Sutton Is Right. Kyogo, And Celtic, Will Massively Benefit From Hatate’s Return.

Soccer Football - Scottish Premiership - Celtic v Rangers - Celtic Park, Glasgow, Scotland, Britain - February 2, 2022 Celtic's Reo Hatate celebrates scoring their first goal with Greg Taylor Action Images via Reuters/Jason Cairnduff

Celtic needs to get its act together to win this title.

We all know it. In order to stand the best chance of doing so, we pretty much need to have our best players available between now and the final game.

Obviously, we’re all worried about McGregor and Ibrox … but Ibrox is just one game, and McGregor is just one player. There’s also Reo Hatate to think about.

There’s a weird phenomenon in football, which is that certain players appear better the longer they are out of the team. If you’re in a tailspin you can look at the options on the bench or in the stands and convince yourself pretty easily that the answer is sitting there somewhere.

One of the great examples of that was Bobo Balde, about whom a lot of pressure was put on Gordon Strachan at one point.

If memory serves me, his benching was as much about his decision to stay after a £1.5 million bid was submitted for him, which he turned down, as it was about his talents; he was a good servant for our club, but on his own could not have arrested the decline.

Reo Hatate is exactly the inverse of this, and I find that astonishing.
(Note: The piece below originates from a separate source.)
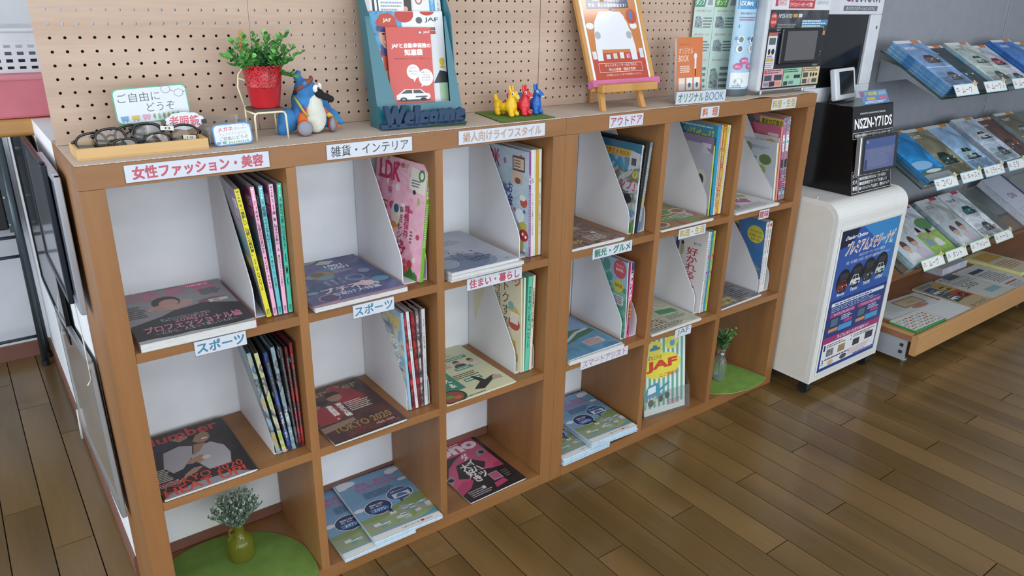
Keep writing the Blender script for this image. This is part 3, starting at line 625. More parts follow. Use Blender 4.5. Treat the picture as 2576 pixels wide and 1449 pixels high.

I’ve spoken to people who tell me that he’s over-rated anyway and won’t make a huge difference to the team. It’s jaw dropping to hear that.

It seems he’s become a less influential player the longer he’s been out of the team … they want to look at the collapse in our game since, and whilst we can’t draw a direct line between one and the other it’s obvious that we’re not as good.

Chris Sutton spoke about Hatate the other day, and for the first time in a while I could not find a thing in his comments with which I disagree. We have, at the tip of the spear, the most intelligent player in Scottish football. Kyogo is always looking for that bit of space which he can exploit, and you see him run into that space, those tiny areas, over and over again.

The problems with his form earlier in the season were not just about him.

The problem is that in order to see him at his best, you need players around him with that matching intelligence. That ability to spot where he’s moving to and the ability to dink the ball right on top of the spot he’s moving for. That requires a certain synchronicity.

Hatate is one of the players who can see that space at almost the moment Kyogo can and trust him to move into it.

Kyogo knows what Hatate is looking for the minute he gets the ball, and so do other players and you see them respond to it, moving up-field and looking for space to give him that option … we miss that so much, not just the quality he has on the ball but that vision, that intelligence, and that’s why his return is so exciting and might be game-changing.

The key thing is what we do with him against Livingston.

He has to play at some stage if he’s going to be fit for Ibrox. It’s not even up for debate that we need him at that ground, and the sharper the better.

He really might be the guy who tips this title race back towards us.